**Data segment**
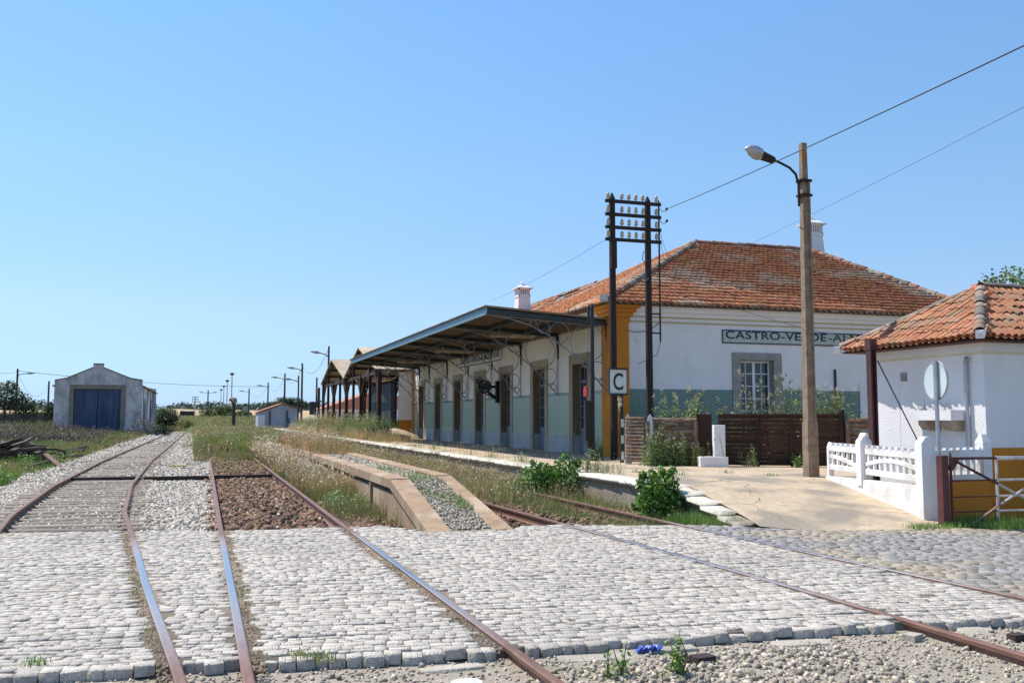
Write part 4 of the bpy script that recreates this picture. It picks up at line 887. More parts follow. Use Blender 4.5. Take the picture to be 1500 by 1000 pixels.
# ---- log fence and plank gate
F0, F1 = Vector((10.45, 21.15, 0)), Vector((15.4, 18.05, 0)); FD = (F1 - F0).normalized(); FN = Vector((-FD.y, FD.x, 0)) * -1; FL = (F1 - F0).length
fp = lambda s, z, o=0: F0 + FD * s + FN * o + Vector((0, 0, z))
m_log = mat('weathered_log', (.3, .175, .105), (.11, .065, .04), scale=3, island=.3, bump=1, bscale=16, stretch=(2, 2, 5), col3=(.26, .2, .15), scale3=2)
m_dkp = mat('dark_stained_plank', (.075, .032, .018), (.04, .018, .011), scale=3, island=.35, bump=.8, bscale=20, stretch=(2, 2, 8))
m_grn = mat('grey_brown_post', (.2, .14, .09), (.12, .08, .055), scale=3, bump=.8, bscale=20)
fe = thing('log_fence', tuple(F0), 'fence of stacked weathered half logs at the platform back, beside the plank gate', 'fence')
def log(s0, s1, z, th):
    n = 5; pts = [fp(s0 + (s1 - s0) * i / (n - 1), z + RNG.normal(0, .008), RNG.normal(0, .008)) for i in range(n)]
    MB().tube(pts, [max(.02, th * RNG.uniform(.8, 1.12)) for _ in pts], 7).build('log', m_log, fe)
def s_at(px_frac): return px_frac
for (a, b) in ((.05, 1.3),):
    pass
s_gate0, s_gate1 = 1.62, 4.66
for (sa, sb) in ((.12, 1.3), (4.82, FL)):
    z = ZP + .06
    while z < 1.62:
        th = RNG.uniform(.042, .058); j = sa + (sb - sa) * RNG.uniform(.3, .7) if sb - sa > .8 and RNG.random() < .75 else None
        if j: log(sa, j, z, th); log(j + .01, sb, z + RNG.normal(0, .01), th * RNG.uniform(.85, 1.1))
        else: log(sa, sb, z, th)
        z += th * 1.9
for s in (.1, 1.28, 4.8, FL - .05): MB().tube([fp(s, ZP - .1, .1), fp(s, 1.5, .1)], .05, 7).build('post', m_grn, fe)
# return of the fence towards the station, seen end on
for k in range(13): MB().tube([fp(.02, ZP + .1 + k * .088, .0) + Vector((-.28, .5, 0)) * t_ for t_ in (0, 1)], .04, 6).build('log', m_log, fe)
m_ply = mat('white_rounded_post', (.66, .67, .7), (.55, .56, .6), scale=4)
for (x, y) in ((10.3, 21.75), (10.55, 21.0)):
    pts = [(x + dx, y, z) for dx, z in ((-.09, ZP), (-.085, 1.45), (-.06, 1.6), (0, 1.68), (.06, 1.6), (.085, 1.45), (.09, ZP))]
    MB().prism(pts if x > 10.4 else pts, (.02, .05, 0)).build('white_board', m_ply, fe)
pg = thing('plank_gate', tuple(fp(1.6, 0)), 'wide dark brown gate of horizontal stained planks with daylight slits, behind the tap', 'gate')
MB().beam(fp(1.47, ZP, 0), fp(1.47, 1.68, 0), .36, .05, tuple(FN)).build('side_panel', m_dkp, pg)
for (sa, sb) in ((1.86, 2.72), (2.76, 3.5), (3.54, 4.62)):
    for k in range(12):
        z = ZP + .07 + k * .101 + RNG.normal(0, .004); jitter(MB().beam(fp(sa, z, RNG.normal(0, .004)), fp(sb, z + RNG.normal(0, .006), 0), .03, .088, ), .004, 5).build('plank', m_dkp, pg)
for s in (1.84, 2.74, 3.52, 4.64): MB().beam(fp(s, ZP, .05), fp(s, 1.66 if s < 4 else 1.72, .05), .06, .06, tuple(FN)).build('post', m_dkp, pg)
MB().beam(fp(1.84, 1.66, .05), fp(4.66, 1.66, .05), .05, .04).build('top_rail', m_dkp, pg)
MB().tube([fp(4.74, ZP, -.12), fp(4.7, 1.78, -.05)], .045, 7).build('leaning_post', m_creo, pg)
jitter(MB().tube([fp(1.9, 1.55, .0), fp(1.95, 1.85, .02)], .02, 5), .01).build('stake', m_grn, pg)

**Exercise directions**
Send back the data above word for word, with the pictures left out.

**Task result**
Write part 4 of the bpy script that recreates this picture. It picks up at line 887. More parts follow. Use Blender 4.5. Take the picture to be 1500 by 1000 pixels.
# ---- log fence and plank gate
F0, F1 = Vector((10.45, 21.15, 0)), Vector((15.4, 18.05, 0)); FD = (F1 - F0).normalized(); FN = Vector((-FD.y, FD.x, 0)) * -1; FL = (F1 - F0).length
fp = lambda s, z, o=0: F0 + FD * s + FN * o + Vector((0, 0, z))
m_log = mat('weathered_log', (.3, .175, .105), (.11, .065, .04), scale=3, island=.3, bump=1, bscale=16, stretch=(2, 2, 5), col3=(.26, .2, .15), scale3=2)
m_dkp = mat('dark_stained_plank', (.075, .032, .018), (.04, .018, .011), scale=3, island=.35, bump=.8, bscale=20, stretch=(2, 2, 8))
m_grn = mat('grey_brown_post', (.2, .14, .09), (.12, .08, .055), scale=3, bump=.8, bscale=20)
fe = thing('log_fence', tuple(F0), 'fence of stacked weathered half logs at the platform back, beside the plank gate', 'fence')
def log(s0, s1, z, th):
    n = 5; pts = [fp(s0 + (s1 - s0) * i / (n - 1), z + RNG.normal(0, .008), RNG.normal(0, .008)) for i in range(n)]
    MB().tube(pts, [max(.02, th * RNG.uniform(.8, 1.12)) for _ in pts], 7).build('log', m_log, fe)
def s_at(px_frac): return px_frac
for (a, b) in ((.05, 1.3),):
    pass
s_gate0, s_gate1 = 1.62, 4.66
for (sa, sb) in ((.12, 1.3), (4.82, FL)):
    z = ZP + .06
    while z < 1.62:
        th = RNG.uniform(.042, .058); j = sa + (sb - sa) * RNG.uniform(.3, .7) if sb - sa > .8 and RNG.random() < .75 else None
        if j: log(sa, j, z, th); log(j + .01, sb, z + RNG.normal(0, .01), th * RNG.uniform(.85, 1.1))
        else: log(sa, sb, z, th)
        z += th * 1.9
for s in (.1, 1.28, 4.8, FL - .05): MB().tube([fp(s, ZP - .1, .1), fp(s, 1.5, .1)], .05, 7).build('post', m_grn, fe)
# return of the fence towards the station, seen end on
for k in range(13): MB().tube([fp(.02, ZP + .1 + k * .088, .0) + Vector((-.28, .5, 0)) * t_ for t_ in (0, 1)], .04, 6).build('log', m_log, fe)
m_ply = mat('white_rounded_post', (.66, .67, .7), (.55, .56, .6), scale=4)
for (x, y) in ((10.3, 21.75), (10.55, 21.0)):
    pts = [(x + dx, y, z) for dx, z in ((-.09, ZP), (-.085, 1.45), (-.06, 1.6), (0, 1.68), (.06, 1.6), (.085, 1.45), (.09, ZP))]
    MB().prism(pts if x > 10.4 else pts, (.02, .05, 0)).build('white_board', m_ply, fe)
pg = thing('plank_gate', tuple(fp(1.6, 0)), 'wide dark brown gate of horizontal stained planks with daylight slits, behind the tap', 'gate')
MB().beam(fp(1.47, ZP, 0), fp(1.47, 1.68, 0), .36, .05, tuple(FN)).build('side_panel', m_dkp, pg)
for (sa, sb) in ((1.86, 2.72), (2.76, 3.5), (3.54, 4.62)):
    for k in range(12):
        z = ZP + .07 + k * .101 + RNG.normal(0, .004); jitter(MB().beam(fp(sa, z, RNG.normal(0, .004)), fp(sb, z + RNG.normal(0, .006), 0), .03, .088, ), .004, 5).build('plank', m_dkp, pg)
for s in (1.84, 2.74, 3.52, 4.64): MB().beam(fp(s, ZP, .05), fp(s, 1.66 if s < 4 else 1.72, .05), .06, .06, tuple(FN)).build('post', m_dkp, pg)
MB().beam(fp(1.84, 1.66, .05), fp(4.66, 1.66, .05), .05, .04).build('top_rail', m_dkp, pg)
MB().tube([fp(4.74, ZP, -.12), fp(4.7, 1.78, -.05)], .045, 7).build('leaning_post', m_creo, pg)
jitter(MB().tube([fp(1.9, 1.55, .0), fp(1.95, 1.85, .02)], .02, 5), .01).build('stake', m_grn, pg)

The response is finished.